Friday, 6 April 2012

Society needs to take a long, hard look at itself

Okay, here we go again.

Easter Sunday 2011, Daniel Bartlam murdered his own mother with a hammer, then set fire to her room to try and cover up his crime. If that wasn’t bad enough, he was only 14 when he did this. Even worse, it seems he caught wind of the idea from an episode of Coronation Street.


Now, whatever I have to say after this does NOT take away from the fact that this is hands down horrific. No one should have to go through the trauma the Bartlam family has gone through, and what I have to say is in no way intended to disparage anybody involved in this case.

Right, that said, a murder influenced by Coronation Street? Has anyone heard the calls for Coronation Street to be banned? Of course not, that’s ludicrous.

Imagine if it were a murder influenced, by, say, Grand Theft Auto. You can imagine the outcry that would occur. There would be calls to get the game off the shelves, citing it to be too vicious and bloody for our children to be exposed to.

It sounds like a strange comparison to make, but I thought of it as soon as I heard of the case. The most obvious example to use here is the Columbine massacre of 1999. Eric Harris and Dylan Klebold were similar to Bartlam in that they were mentally damaged, and embarked on pre meditated murder while in their teens. The main difference is that while Bartlam was influenced by a soap, the Columbine killers were supposedly influenced by the game Doom. So, video games are again vilified after the Columbine tragedy, but Coronation Street gets off scott free? I’m sorry, but this doesn’t make sense.


The Coronation Street episode that Bartlam drew inspiration from.

Obviously I’m not saying the script writers behind the soap are in any way responsible for what happened. It’s ridiculous to even suggest that. But why is it that no one has even examined the possibility? If we follow the same logic as the video game naysayers, then the soaps have the potential to influence young people to do horrible things too, right?

Wrong. What this incident has highlighted is the broken idea that video games can turn ordinary children into violent criminals. What actually happens is that ANY kind of media can influence those who are already suffering for mental illnesses that would give them the tendency to commit these crimes. There is a huge, huge difference.

It’s not the media that failed Bartlam’s mother, or the Columbine victims. It’s the lack of care given to the perpetrator’s mental states. The Telegraph reports that Bartlam was clearly unstable before he committed murder, having suffered several episodes in school and undertaking counselling. Despite the evidence to the contrary, he was declared as ‘mentally stable’. If they had found otherwise, would his mother still be alive today? We can’t speculate on that, but one hopes she would have been.

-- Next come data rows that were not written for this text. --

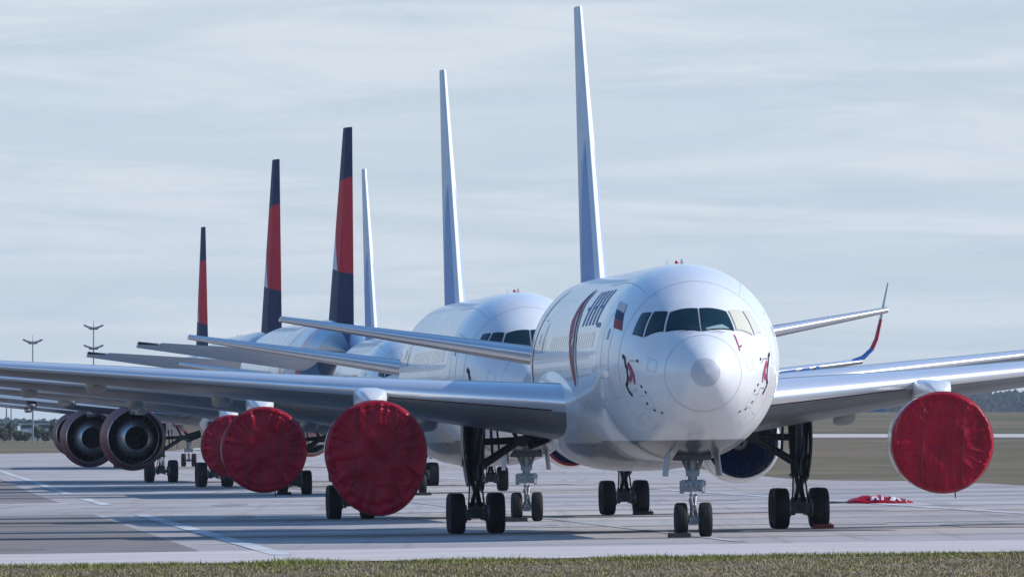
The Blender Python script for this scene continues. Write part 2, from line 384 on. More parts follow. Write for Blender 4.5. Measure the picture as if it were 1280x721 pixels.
# ------------------------------------------------------------------ airframe
def airfoil(c0, c1, tc, n=14, camber=0.008):
    """closed loop (chord fraction, thickness offset) of the slice c0..c1 of an airfoil"""
    def yt(x): return 5*tc*(0.2969*math.sqrt(max(x, 0))-0.1260*x-0.3516*x*x+0.2843*x**3-0.1036*x**4)
    xs = [c0+(c1-c0)*(0.5-0.5*math.cos(math.pi*i/n)) if c0 <= 0 else c0+(c1-c0)*i/n for i in range(n+1)]
    if c0 <= 0: xs = [c1*(i/n)**2 for i in range(n+1)]
    cm = lambda x: camber*4*x*(1-x)
    up = [(x, cm(x)+yt(x)) for x in xs]; lo = [(x, cm(x)-yt(x)) for x in xs]
    return up[::-1] + (lo[1:] if c0 <= 0 else lo)
def aero_piece(secs, c0, c1, n=14, droop=0.0, mseg=None):
    """secs: (origin, normal, chord, tc, twist) along the span; returns an MB"""
    b = MB(); rows = []
    for (o, nv, ch, tc_, tw) in secs:
        o = Vector(o); nv = Vector(nv); row = []
        hx = c0
        for (x, t) in airfoil(c0, c1, tc_, n):
            if droop: 
                dx = x-hx; t = t*1.0-dx*math.sin(droop); x = hx+dx*math.cos(droop)
            yy = (x*math.cos(tw)+t*math.sin(tw))*ch; nn = (-x*math.sin(tw)+t*math.cos(tw))*ch
            row.append(o + Vector((0, yy, 0)) + nv*nn)
        rows.append(row)
    b.grid(rows, close_u=True)
    if mseg:
        nc = len(rows[0]); b.m = [mseg[min(k//nc, len(mseg)-1)] for k in range(len(b.f))]
    b.poly(rows[0][::-1], b.m[0]); b.poly(rows[-1], b.m[-1]); return b
def lerp(a, b, t): return a+(b-a)*t

P767 = dict(nose=-28.4, ln=53.7,
 top=([0, .05, .2, .5, 1.1, 1.6, 2.35, 3.2, 4.5, 6.5, 9, 36, 44, 50, 53, 53.7], [4.4, 4.62, 4.84, 5.08, 5.40, 5.57, 6.06, 6.58, 7.02, 7.31, 7.4, 7.4, 7.4, 7.0, 6.5, 6.25]),
 bot=([0, .05, .2, .5, 1.1, 2, 3.2, 5, 7, 9, 36, 40, 45, 50, 53, 53.7], [4.4, 4.18, 3.95, 3.71, 3.36, 2.98, 2.6, 2.2, 2.04, 2.0, 2.0, 2.5, 3.6, 4.9, 5.65, 5.95]),
 wid=([0, .05, .2, .5, 1.1, 2, 3.2, 5, 7, 9, 36, 40, 44, 48, 51, 53.2, 53.7], [0.01, .24, .46, .70, 1.03, 1.45, 1.87, 2.28, 2.48, 2.515, 2.515, 2.35, 1.95, 1.35, .8, .35, .15]),
 mat='white_fuselage_paint', finmat='white_fin_paint',
 wing=dict(x0=2.2, x1=22.9, le0=-8.8, sw=0.675, z0=3.68, dih=0.083, ch=[(2.2, 10.4), (8.0, 6.9), (22.9, 2.45)], tc=(0.14, 0.10), tw=(R(5.3), R(2.3))),
 winglet=True, fair=(6.0, 11.8, 15.4), belly=(-12.0, 9.5, 2.78, 1.72, 4.2),
 eng=dict(x=7.93, y=-10.0, z=2.42, r=1.38, ln=3.9, rn=1.12),
 stab=dict(x0=0.9, x1=9.3, le0=16.6, sw=0.76, z0=5.05, dih=0.166, c0=5.8, c1=1.7, tc=0.105, droop=0.0),
 fin=dict(z0=6.9, z1=15.85, le0=14.9, sw=0.92, c0=9.4, c1=2.9, tc=0.072),
 gear=dict(x=4.65, axles=(-0.71, 0.71), hw=0.57, r=0.585, w=0.45, top=3.25), nose_gear=dict(y=-22.76, r=0.47, w=0.34, hw=0.33, top=2.5))
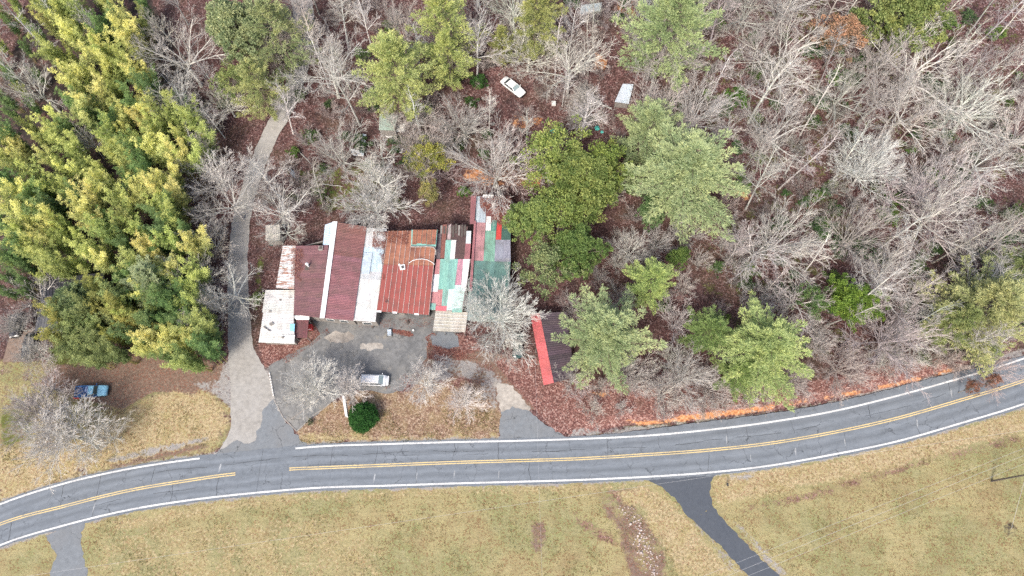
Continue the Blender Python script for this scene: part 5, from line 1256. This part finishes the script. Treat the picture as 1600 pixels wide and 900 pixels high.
# pines
PINEC = (0.404, 0.467, 0.255); PINEY = (0.507, 0.548, 0.218); PINED = (0.231, 0.307, 0.132)
EG = 'evergreen trees'
ev = [
 (PN[0], 21, 1080, 258, PINEC, 1.65, 'largest pale green pine, right of the olive evergreens'), (PN[1], 17, 1012, 195, PINEC, 1.22, 'pale green pine right under the silver shed'),
 (PN[2], 17, 948, 521, PINEC, 1.46, 'pale green pine beside the dark carport slope'), (PN[1], 13, 1020, 440, (0.448, 0.537, 0.207), 1.16, 'yellow-green pine up-right of the carport pine'),
 (PN[0], 17, 1200, 540, (0.430, 0.505, 0.219), 1.52, 'broad green pine beside the road, tallest on the bank'), (PN[2], 19, 1550, 470, (0.436, 0.445, 0.218), 1.40, 'olive pine at the right edge by the road'),
 (PN[1], 12, 1110, 510, (0.249, 0.338, 0.124), 1.16, 'darker green pine left of the roadside pine'), (PN[2], 10, 1160, 580, (0.298, 0.388, 0.145), 1.22, 'low green pine tucked under the broad roadside pine'),
 (PN[0], 22, 612, 100, (0.524, 0.565, 0.244), 1.02, 'tall yellow-green pine above the green shed roof'), (PNs[0], 22, 690, 30, PINEY, 1.07, 'sparse yellow-green pine at the top edge'),
 (PNs[1], 17, 700, 80, PINEY, 0.98, 'thin yellow-green pine below the sparse top pine'), (PN[1], 20, 835, 20, (0.450, 0.461, 0.187), 0.88, 'yellow-green pine at the top edge left of the big white tree'),
 (PN[2], 22, 1050, 28, (0.399, 0.474, 0.244), 1.28, 'pale pine at the top edge above the silver shed'), (PNs[0], 19, 428, 45, (0.409, 0.443, 0.228), 1.34, 'thin pine left of the lane at the top'),
 (PNs[1], 17, 398, 128, (0.438, 0.461, 0.209), 1.10, 'thin pine with dead limbs over the lane bend'), (PN[0], 13, 232, 432, (0.460, 0.510, 0.310), 1.22, 'greyish pine rising from the big yellow bamboo'),
 (PN[1], 14, 1590, 420, (0.376, 0.424, 0.190), 1.10, 'green pine cut by the right edge of the view'), (PN[0], 15, 1500, 500, (0.343, 0.392, 0.172), 0.85, 'smaller pine on the left flank of the right-edge pine'),
 (PN[2], 12, 785, 62, (0.450, 0.461, 0.187), 0.73, 'small yellow-green pine above the dark puddle'), (PN[1], 9, 1545, 545, (0.442, 0.492, 0.237), 0.85, 'small pale pine by the road below the right-edge pine'),
]
for k, H, px, py, col, wd, lb in ev:
    place('pine_tree', k, H, px, py, col, lb, 'tree', EG, f=.70, bark=(.20, .16, .13), wide=wd)
OLIVE = (0.256, 0.302, 0.095)
bl = [
 (BL[0], 15, 912, 280, OLIVE, 1.1, 'tallest olive-green evergreen, behind the others beside the big pale pine'), (BL[1], 12, 830, 340, (0.288, 0.360, 0.123), .95, 'olive evergreen nearest the rear wing roof'),
 (BL[2], 12, 902, 392, (0.192, 0.270, 0.085), .95, 'dark olive evergreen lowest of the clump, above the carport'), (SPARSE[0], 12, 850, 415, (0.304, 0.342, 0.162), 1.1, 'thin olive evergreen at the lower tip of the clump'), (SPARSE[1], 15, 862, 250, (0.320, 0.378, 0.114), 1.15, 'olive evergreen at the top of the clump'),
 (SPARSE[0], 14, 940, 262, (0.272, 0.333, 0.085), 1.0, 'olive evergreen touching the big pale pine'), (SPARSE[1], 13, 873, 335, (0.264, 0.324, 0.095), 1.2, 'olive evergreen in the middle of the clump'),
 (BL[1], 15, 366, 50, (.36, .40, .22), 1.0, 'rounded grey-green tree left of the lane at the top'), (SPARSE[0], 12, 368, 130, (0.317, 0.356, 0.132), .9, 'grey-green tree below the rounded one by the lane'),
 (SPARSE[0], 11, 672, 250, (0.422, 0.396, 0.099), 1.0, 'sparse yellow-olive tree above the red roof'), (SPARSE[1], 8, 672, 305, (0.396, 0.356, 0.145), .8, 'pale sparse olive tree close behind the red roof'),
 (BL[2], 11, 1328, 472, (0.211, 0.310, 0.059), .95, 'round green cedar above the bank'), (SPARSE[0], 9, 1270, 470, (0.172, 0.264, 0.092), .9, 'darker loose evergreen touching the round cedar'),
 (BL[0], 18, 1420, 12, (.29, .33, .12), 1.1, 'olive evergreen at the top edge left of the corner oak'), (BL[2], 9, 1375, 45, (0.264, 0.317, 0.066), .9, 'smaller olive evergreen below the top-edge one'),
 (SPARSE[1], 14, 1315, 60, (.46, .27, .18), .85, 'tree still holding orange-brown leaves at the upper right'), (SPARSE[0], 9, 1385, 85, (0.475, 0.488, 0.066), .6, 'small bright yellow-green tree beside the olive evergreen'),
 (SPARSE[0], 6, 1518, 606, (.36, .17, .12), .6, 'rusty-leaved branches hanging over the road'), (SPARSE[1], 6, 1552, 596, (.38, .19, .14), .6, 'second rusty-leaved tree over the road, farther right'),
 (BL[0], 11, 120, 480, (0.277, 0.343, 0.172), .9, 'grey-green tree in front of the dark house'), (BL[1], 9, 1060, 400, (0.185, 0.264, 0.079), .5, 'dark green tree under the big pale pine'),
 (BL[2], 9, 1020, 330, (0.185, 0.277, 0.119), .7, 'deep green tree between the olive evergreens and the big pale pine'),
]
for k, H, px, py, col, wd, lb in bl:
    place('evergreen_tree' if 'leav' not in lb else 'leafy_tree', k, H, px, py, col, lb, 'tree', EG if 'leav' not in lb else None, f=.62, bark=(.25, .22, .19), wide=wd)
place('round_evergreen', HOLLY, 3.6, 567, 652, (.05, .15, .035), 'round dark green evergreen bush on the verge below the minivan', 'bush', None, f=.45, flat=1.0, wide=.82 / .857, lean=0)
place('small_bush', SH[0], 1.1, 484, 660, (.20, .20, .12), 'small greyish bush on the verge by the lot corner kerbs', 'bush', None, f=.4, lean=0)
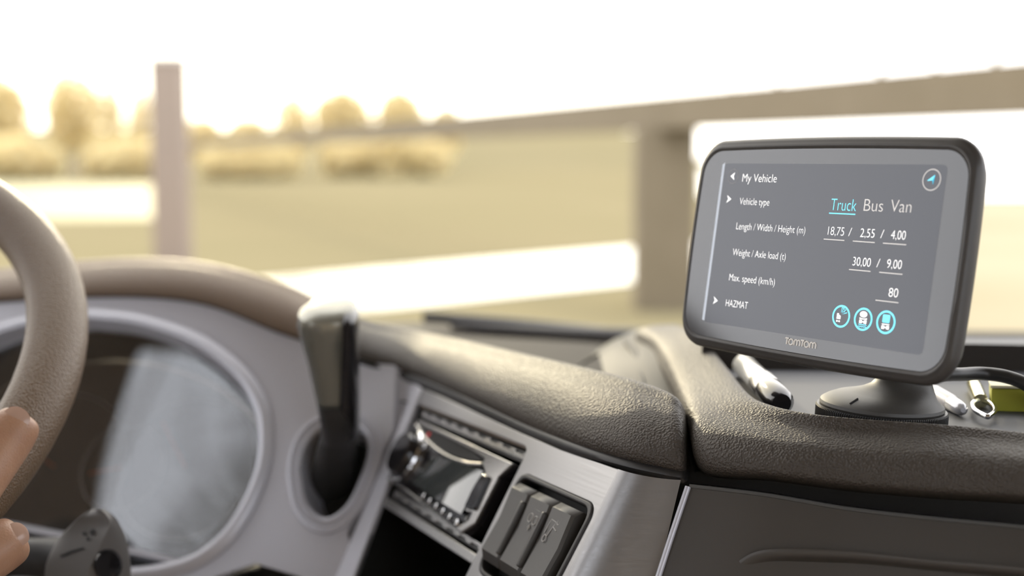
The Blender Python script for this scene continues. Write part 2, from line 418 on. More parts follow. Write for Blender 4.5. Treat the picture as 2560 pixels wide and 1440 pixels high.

I personally believe that these incidents happen because of society’s inability to own up and deal with problems before they occur. Instead, awful crimes happen and then rather than admitting their wrongs, society points to the easiest scapegoat they can find. In today’s age, that’s video games. It frightens me because this means we keep deflecting attention away from the true problem at hand, rather than attempting to solve it. How long before we implode?